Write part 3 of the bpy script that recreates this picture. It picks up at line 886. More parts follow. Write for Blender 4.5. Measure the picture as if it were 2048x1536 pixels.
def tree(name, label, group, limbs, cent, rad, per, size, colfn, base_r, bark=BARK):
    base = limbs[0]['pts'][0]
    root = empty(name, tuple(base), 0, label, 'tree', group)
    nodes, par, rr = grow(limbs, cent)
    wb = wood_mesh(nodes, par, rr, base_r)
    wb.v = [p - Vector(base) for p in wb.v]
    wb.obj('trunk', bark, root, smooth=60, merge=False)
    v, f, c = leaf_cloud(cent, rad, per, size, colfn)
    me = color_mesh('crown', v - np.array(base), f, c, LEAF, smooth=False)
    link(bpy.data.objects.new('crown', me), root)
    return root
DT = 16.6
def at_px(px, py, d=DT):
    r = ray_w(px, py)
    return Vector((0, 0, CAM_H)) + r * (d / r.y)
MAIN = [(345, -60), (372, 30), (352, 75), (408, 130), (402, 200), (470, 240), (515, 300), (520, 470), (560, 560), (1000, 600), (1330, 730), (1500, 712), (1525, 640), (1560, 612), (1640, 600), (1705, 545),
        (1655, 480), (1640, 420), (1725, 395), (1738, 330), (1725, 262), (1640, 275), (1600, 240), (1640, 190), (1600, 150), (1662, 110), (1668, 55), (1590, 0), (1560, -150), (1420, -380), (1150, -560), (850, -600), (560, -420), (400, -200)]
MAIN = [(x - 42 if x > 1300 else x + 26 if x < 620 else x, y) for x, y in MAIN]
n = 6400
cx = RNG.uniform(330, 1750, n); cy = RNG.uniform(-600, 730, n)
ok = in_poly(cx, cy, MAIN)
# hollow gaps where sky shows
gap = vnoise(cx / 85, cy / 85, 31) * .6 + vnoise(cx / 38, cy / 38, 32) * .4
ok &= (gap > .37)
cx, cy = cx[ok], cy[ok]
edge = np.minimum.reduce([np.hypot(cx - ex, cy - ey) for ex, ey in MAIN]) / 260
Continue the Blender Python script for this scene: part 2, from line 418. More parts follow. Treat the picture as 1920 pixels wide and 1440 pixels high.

WHAT THIS TASK INVOLVES ->
Reproduce every line of the data verbatim.

EXERCISE RESULT ->
Write part 3 of the bpy script that recreates this picture. It picks up at line 886. More parts follow. Write for Blender 4.5. Measure the picture as if it were 2048x1536 pixels.
def tree(name, label, group, limbs, cent, rad, per, size, colfn, base_r, bark=BARK):
    base = limbs[0]['pts'][0]
    root = empty(name, tuple(base), 0, label, 'tree', group)
    nodes, par, rr = grow(limbs, cent)
    wb = wood_mesh(nodes, par, rr, base_r)
    wb.v = [p - Vector(base) for p in wb.v]
    wb.obj('trunk', bark, root, smooth=60, merge=False)
    v, f, c = leaf_cloud(cent, rad, per, size, colfn)
    me = color_mesh('crown', v - np.array(base), f, c, LEAF, smooth=False)
    link(bpy.data.objects.new('crown', me), root)
    return root
DT = 16.6
def at_px(px, py, d=DT):
    r = ray_w(px, py)
    return Vector((0, 0, CAM_H)) + r * (d / r.y)
MAIN = [(345, -60), (372, 30), (352, 75), (408, 130), (402, 200), (470, 240), (515, 300), (520, 470), (560, 560), (1000, 600), (1330, 730), (1500, 712), (1525, 640), (1560, 612), (1640, 600), (1705, 545),
        (1655, 480), (1640, 420), (1725, 395), (1738, 330), (1725, 262), (1640, 275), (1600, 240), (1640, 190), (1600, 150), (1662, 110), (1668, 55), (1590, 0), (1560, -150), (1420, -380), (1150, -560), (850, -600), (560, -420), (400, -200)]
MAIN = [(x - 42 if x > 1300 else x + 26 if x < 620 else x, y) for x, y in MAIN]
n = 6400
cx = RNG.uniform(330, 1750, n); cy = RNG.uniform(-600, 730, n)
ok = in_poly(cx, cy, MAIN)
# hollow gaps where sky shows
gap = vnoise(cx / 85, cy / 85, 31) * .6 + vnoise(cx / 38, cy / 38, 32) * .4
ok &= (gap > .37)
cx, cy = cx[ok], cy[ok]
edge = np.minimum.reduce([np.hypot(cx - ex, cy - ey) for ex, ey in MAIN]) / 260
Continue the Blender Python script for this scene: part 2, from line 418. More parts follow. Treat the picture as 1920 pixels wide and 1440 pixels high.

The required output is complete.